» **What is expected**:
Transcribe the whole listing without a single picture.

--- start Recorded data ---

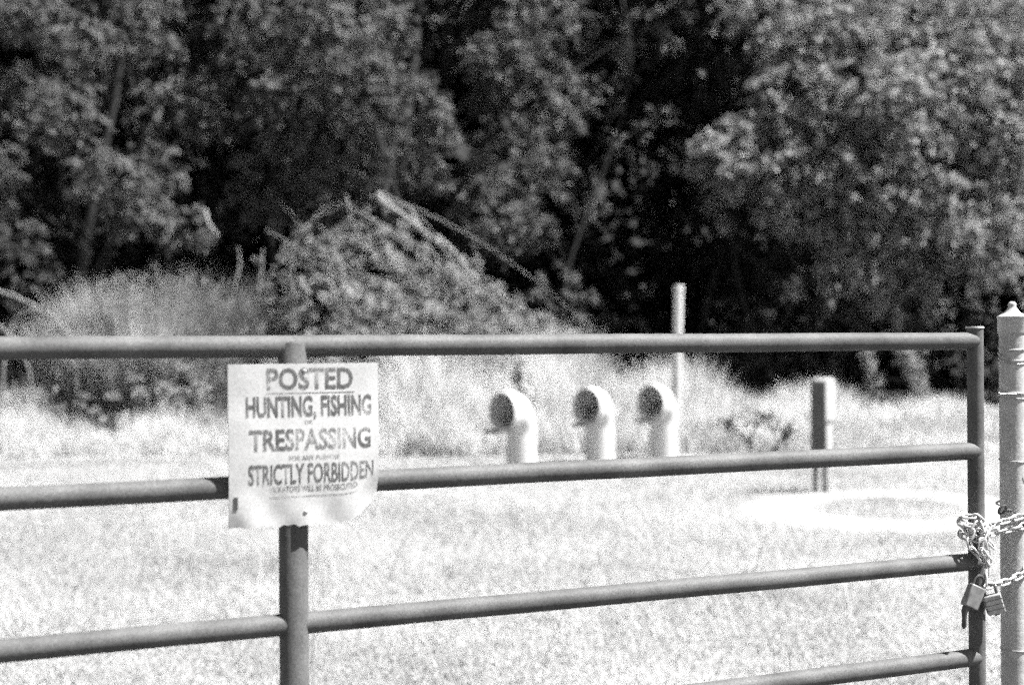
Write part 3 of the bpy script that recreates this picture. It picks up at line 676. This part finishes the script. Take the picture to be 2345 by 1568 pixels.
def weed(label, pts, Yd):
    b = at(*pts[0], Yd); o = empty('tall_weed', b); tag(o, label, 'weed', 'tall weeds before the dark wood')
    P_ = [at(a, b_, Yd)-b for a, b_ in pts]; m_ = MB(); m_.tube(P_, [.02]*(len(P_)-1)+[.008], 6); m_.build('stem', M_HEAP, o)
    lobes = [((p.x, p.y, p.z), (.12, .12, .13), 3.) for p in P_[1:]]
    lobes += [(tuple(P_[k].lerp(P_[k+1], .5)), (.10, .1, .1), 3.) for k in range(1, len(P_)-1)]
    V, F = cloud(lobes, 500, .07, .3); tag(tri_obj('leaves', V, F, M_HEAP, o), kind='stuff')
weed('upright pale weed right of the pedestal, before the dark wood', [(2000, 990), (2000, 880), (1992, 840), (1985, 800)], 23)
weed('tall leaning pale weed left of the gate\'s end post', [(2135, 1000), (2115, 920), (2090, 860), (2068, 810), (2062, 790)], 23)
weed('short pale weed rising behind the top rail beside the leaning weed', [(2110, 1000), (2105, 900), (2100, 850), (2096, 806)], 23.5)

def vine(label, pts, Yd, r):
    b = at(*pts[0], Yd); o = empty('bare_vine', b); tag(o, label, 'vine', 'bare vines at the left edge')
    P_ = [at(a, b_, Yd)-b for a, b_ in pts]
    for _ in range(2):
        q = [P_[0]]
        for a, b_ in zip(P_, P_[1:]): q += [a*.75+b_*.25, a*.25+b_*.75]
        P_ = q+[P_[-1]]
    m_ = MB(); m_.tube(P_, [r*(1-.4*k/len(P_)) for k in range(len(P_))], 7); m_.build('stem', M_DEAD, o)
vine('straight bare vine sloping down from the left edge of the wood', [(-120, 630), (-40, 655), (20, 672), (60, 690), (90, 703)], 20.5, .024)
vine('arched bare vine beside the pale grass clump', [(0, 1000), (10, 800), (28, 735), (60, 708), (95, 708), (140, 735), (170, 790), (180, 950)], 20.3, .021)
vine('bare vine falling steeply under the arched one', [(-80, 690), (-30, 725), (10, 755), (40, 785), (70, 840), (80, 1000)], 20.2, .024)

def stalk(label, pts, Yd, r):
    b = at(*pts[0], Yd); o = empty('weed_stalk', b); tag(o, label, 'stalk', 'dark stalks near the gate')
    P_ = [at(a, b_, Yd)-b for a, b_ in pts]; m_ = MB(); m_.tube(P_, [r]*(len(P_)-1)+[r*.4], 6); m_.build('stem', M_DARKMET, o)
    m_ = MB(); m_.tube([P_[-1], P_[-1]+Vector((-.002, 0, .006)), P_[-1]+Vector((-.003, 0, .012))], [.0015, .002, .0006], 6); m_.build('seed_head', M_DARKMET, o)
stalk('thin dark stalk at the lower edge near the lowest visible rail', [(1822, 1900), (1816, 1620), (1812, 1560), (1806, 1500)], 4.6, .0022)
stalk('dark stalk tip at the lower edge, left of the thin dark stalk', [(1085, 1900), (1078, 1650), (1072, 1566)], 4.6, .004)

--- end Recorded data ---

» **Response to the exercise**:
Write part 3 of the bpy script that recreates this picture. It picks up at line 676. This part finishes the script. Take the picture to be 2345 by 1568 pixels.
def weed(label, pts, Yd):
    b = at(*pts[0], Yd); o = empty('tall_weed', b); tag(o, label, 'weed', 'tall weeds before the dark wood')
    P_ = [at(a, b_, Yd)-b for a, b_ in pts]; m_ = MB(); m_.tube(P_, [.02]*(len(P_)-1)+[.008], 6); m_.build('stem', M_HEAP, o)
    lobes = [((p.x, p.y, p.z), (.12, .12, .13), 3.) for p in P_[1:]]
    lobes += [(tuple(P_[k].lerp(P_[k+1], .5)), (.10, .1, .1), 3.) for k in range(1, len(P_)-1)]
    V, F = cloud(lobes, 500, .07, .3); tag(tri_obj('leaves', V, F, M_HEAP, o), kind='stuff')
weed('upright pale weed right of the pedestal, before the dark wood', [(2000, 990), (2000, 880), (1992, 840), (1985, 800)], 23)
weed('tall leaning pale weed left of the gate\'s end post', [(2135, 1000), (2115, 920), (2090, 860), (2068, 810), (2062, 790)], 23)
weed('short pale weed rising behind the top rail beside the leaning weed', [(2110, 1000), (2105, 900), (2100, 850), (2096, 806)], 23.5)

def vine(label, pts, Yd, r):
    b = at(*pts[0], Yd); o = empty('bare_vine', b); tag(o, label, 'vine', 'bare vines at the left edge')
    P_ = [at(a, b_, Yd)-b for a, b_ in pts]
    for _ in range(2):
        q = [P_[0]]
        for a, b_ in zip(P_, P_[1:]): q += [a*.75+b_*.25, a*.25+b_*.75]
        P_ = q+[P_[-1]]
    m_ = MB(); m_.tube(P_, [r*(1-.4*k/len(P_)) for k in range(len(P_))], 7); m_.build('stem', M_DEAD, o)
vine('straight bare vine sloping down from the left edge of the wood', [(-120, 630), (-40, 655), (20, 672), (60, 690), (90, 703)], 20.5, .024)
vine('arched bare vine beside the pale grass clump', [(0, 1000), (10, 800), (28, 735), (60, 708), (95, 708), (140, 735), (170, 790), (180, 950)], 20.3, .021)
vine('bare vine falling steeply under the arched one', [(-80, 690), (-30, 725), (10, 755), (40, 785), (70, 840), (80, 1000)], 20.2, .024)

def stalk(label, pts, Yd, r):
    b = at(*pts[0], Yd); o = empty('weed_stalk', b); tag(o, label, 'stalk', 'dark stalks near the gate')
    P_ = [at(a, b_, Yd)-b for a, b_ in pts]; m_ = MB(); m_.tube(P_, [r]*(len(P_)-1)+[r*.4], 6); m_.build('stem', M_DARKMET, o)
    m_ = MB(); m_.tube([P_[-1], P_[-1]+Vector((-.002, 0, .006)), P_[-1]+Vector((-.003, 0, .012))], [.0015, .002, .0006], 6); m_.build('seed_head', M_DARKMET, o)
stalk('thin dark stalk at the lower edge near the lowest visible rail', [(1822, 1900), (1816, 1620), (1812, 1560), (1806, 1500)], 4.6, .0022)
stalk('dark stalk tip at the lower edge, left of the thin dark stalk', [(1085, 1900), (1078, 1650), (1072, 1566)], 4.6, .004)